Presidida pela coordenadora do Gedem, promotora de Justiça Márcia Teixeira, a mesa-redonda teve a participação do advogado Carlos Magno Vieira, professor de Processo Penal, pesquisador e mestrando da área de família na sociedade contemporânea; Carol Barreto, professora do bacharelado da UFBA de gênero e diversidade, design de moda e pesquisadora do Núcleo de Estudos Interdisciplinares sobre a Mulher (Neim); e o psicólogo do Gedem, Rafael de Cerqueira, que também faz parte do mestrado relacionado à violência doméstica. Presidente da Comissão Permanente de Combate à Violência Doméstica e Familiar Contra a Mulher (Copevid), Márcia Teixeira faz um balanço positivo dos dois anos do projeto que, em busca de articulação entre a comunidade acadêmica e a sociedade civil já tem obtido respostas positivas.

“Os trabalhos acadêmicos têm conseguido uma maior visibilidade, estamos tendo uma boa circulação de mulheres durante as reuniões mensais, bem como a participação dos homens já se evidencia”, afirmou. Em 2014, Márcia pretende incentivar o crescimento da participação masculina nos debates, além de ampliar as discussões trazendo novos grupos de mulheres como as índias e ciganas. Ela complementou que antes tinha dificuldade em conseguir estagiários de Serviço Social para o Gedem, “mas no último pleito, disputando três vagas, inscreveram-se 80 estudantes. Por isso é importante tentarmos a aproximação de homens e mulheres para debatermos juntos as estratégias de defesa das mulheres”.

Antes de o debate ser iniciado, a cidadã Sílvia fez um relato sobre a violência que sofreu do marido a ponto de desestabilizar sua vida com muitas perdas materiais, sociais e até morais, que a levaram a prestar queixa contra ele. Além disso, passou a estudar e participar de grupos e decidiu ajudar outras mulheres que, ao contrário dela, não contam com o devido apoio, inclusive da família para encarar o problema. “Precisamos acabar com o dito popular de que “em briga de marido e mulher não se mete a colher”, pois a omissão pode originar uma morte”, destacou. Foi graças à intervenção de terceiros que buscaram ajuda que ela escapou da morte, pois estava sendo asfixiada pelo então marido, e não tinha forças para pedir ajuda no momento em que foi socorrida.

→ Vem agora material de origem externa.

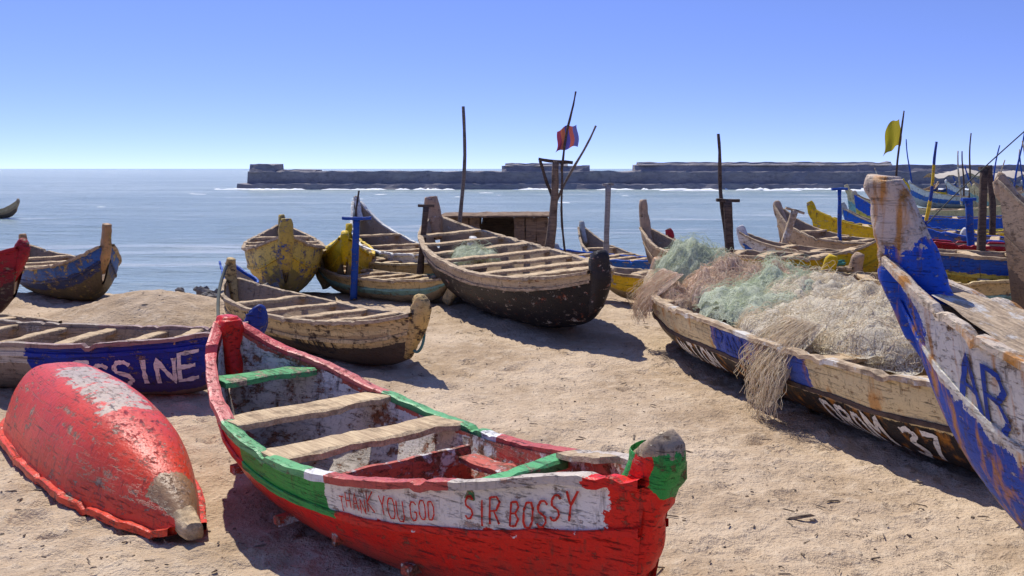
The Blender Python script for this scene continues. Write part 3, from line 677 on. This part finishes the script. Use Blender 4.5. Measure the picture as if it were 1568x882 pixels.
def rope(name,pts,r,m):
    cu=bpy.data.curves.new(name,'CURVE'); cu.dimensions='3D'; cu.bevel_depth=r; cu.materials.append(m)
    sp=cu.splines.new('NURBS'); sp.points.add(len(pts)-1); sp.use_endpoint_u=True; sp.order_u=4
    for i,p in enumerate(pts): sp.points[i].co=(*p,1)
    ob=bpy.data.objects.new(name,cu); sc.collection.objects.link(ob); return ob
MR=netmat('rope_dark',(.10,.11,.09),0); MRB=netmat('rope_teal',(.08,.22,.20),0)
rope('mooring_rope',[(8.2,12,4.2),(6.6,12.3,2.7),(5.8,12.6,1.9),(5.3,12.7,1.3)],.008,MR)
rope('mooring_rope',[(-.88,9.7,.66),(-.82,9.55,.45),(-.86,9.5,.2),(-.98,9.6,.22),(-1.0,9.7,.5)],.014,MRB)
rope('mooring_rope',[(-3.5,12.2,.8),(-3.55,11.8,.45),(-3.3,11.3,.3),(-3.2,10.8,.2)],.02,MR)
def coil(x,y,z,r,m,seed):
    R_=random.Random(seed); pts=[]
    for i in range(60): a=i*.42; rr=r*(.6+.4*R_.random()); pts.append((x+rr*math.cos(a),y+rr*math.sin(a),z+.0012*i+.01*R_.random()))
    rope('rope_coil',pts,.011,m)
MRG=netmat('rope_green',(.10,.35,.25),0)
coil(-2.6,11.4,.14,.14,MRG,1); coil(-.3,13.6,.16,.2,MRB,2); coil(4.6,14.2,.62,.16,MRG,3)
V=[];F=[];R=random.Random(3)
for k in range(1700):
    y=3.2+R.random()**1.3*11; x=R.uniform(-.52,.52)*y; z=gz(x,y)+.05*noise.noise(Vector((x,y,0))*.7)+.028*noise.noise(Vector((x,y,0))*2.4)+.010
    s0=R.uniform(.003,.009)*(2.4 if R.random()<.05 else 1); L=s0*R.choice([1,1.3,2,5]) ; a=R.uniform(0,3.14); b=len(V); dx,dy=math.cos(a),math.sin(a)
    for zz,sc_ in ((-.3,1),(.6,.7)):
        for p,q in ((-1,-1),(1,-1),(1,1),(-1,1)):
            V.append((x+dx*p*L*sc_-dy*q*s0*.6*sc_*R.uniform(.6,1.3),y+dy*p*L*sc_+dx*q*s0*.6*sc_,z+zz*s0*R.uniform(.6,1.2)))
    F+=[(b+4,b+5,b+6,b+7),(b,b+1,b+5,b+4),(b+1,b+2,b+6,b+5),(b+2,b+3,b+7,b+6),(b+3,b,b+4,b+7)]
mk('beach_debris',V,F,[wood('debris',(.55,.43,.28),(.12,.09,.07))],smooth=False)
V=[];F=[]
for k in range(70):
    x=-3.95+R.gauss(0,.32); y=14.0+R.gauss(0,.3); z=.12+.2*R.random(); r=R.uniform(.04,.12); b=len(V)
    for i in range(4):
        for j in range(6):
            t=math.pi*(i+.5)/4; a=j*math.pi/3; q=r*R.uniform(.7,1.3); V.append((x+q*math.sin(t)*math.cos(a),y+q*math.sin(t)*math.sin(a),z+q*.7*math.cos(t)))
    for i in range(3):
        for j in range(6): F.append((b+i*6+j,b+(i+1)*6+j,b+(i+1)*6+(j+1)%6,b+i*6+(j+1)%6))
    F.append(tuple(b+j for j in range(6)))
mk('rubble_heap',V,F,[wood('rubble',(.3,.26,.22),(.1,.1,.1),(.08,.2,.35))],smooth=False)
bc=Canoe('small_blue_object',(-4.15,14.5),(-3.6,13.7),[(0,.05,.62,.45),(.3,.15,.5,.3),(.7,.2,.4,.2),(1,.05,.35,.25)],m6,seed=99,strake=0,ends=(0,0),NS=20,rw=.03)  # small blue object near the rubble, shaped with the canoe hull builder

cd=bpy.data.cameras.new('camera'); cd.lens=35; cd.sensor_width=36; cd.shift_y=-183/1568; cd.clip_end=20000; cd.clip_start=.05
co=bpy.data.objects.new('camera',cd); sc.collection.objects.link(co); co.location=(0,0,2.0); co.rotation_euler=(rad(90),0,0)
sc.camera=co
sc.view_settings.view_transform='Standard'; sc.view_settings.look='None'; sc.view_settings.exposure=0
print('done')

Também passando mensagem de força para as mulheres, a poetisa Nádia Cerqueira foi aplaudida ao declamar um poema.

Primeiro a se pronunciar, Carlos Magno falou do projeto que mantém há oito anos ministrando palestras em universidades, escolas e outros espaços, nas quais demonstra a a necessidade de se trabalhar o homem agressor. Intitulado “Conversa de Homem para Homem”, ele começa indagando se a Lei Maria da Penha está sendo realmente efetivada, exibe notícias de jornais e provoca os participantes que, segundo ele, muitas vezes adotam posturas que são configuradas como violência, mas nem sabem e creditam à rotina da convivência. A partir daí, Carlos trata de vários tipos de violência doméstica, familiar, moral, sexual e fala, inclusive, como deve ser tratada a criança que presencia atos de violência envolvendo os pais. Pesquisador, diz que acaba de conseguir implantar na faculdade onde dá aulas, um núcleo de combate à violência que, a partir do próximo ano, vai cuidar dos homens agressores, o que para ele “ajudará a integrar a bandeira de luta pela prevenção”.

Em sua fala, Carol Barreto se reporta às construções culturais antigas relacionadas à identidade de gênero, orientação sexual e sexo biológico e mostra a necessidade de entender os aspectos que antecipam a violência. Sobre o racismo, entende que a arte deve funcionar como um agente político de enfrentamento a essa questão. “Mesmo vivendo em uma cidade que é a mais negra fora da África, os negros ainda não ocupam espaços que deveriam ocupar seja na TV ou em cima dos trios elétricos”, enfatizou. Lembra ainda a questão das indígenas, de fato brasileiras, que sofrem violência histórica. E faz eco com a promotora de Justiça Márcia Teixeira quando esta convoca a todos para a construção de uma nova sociedade.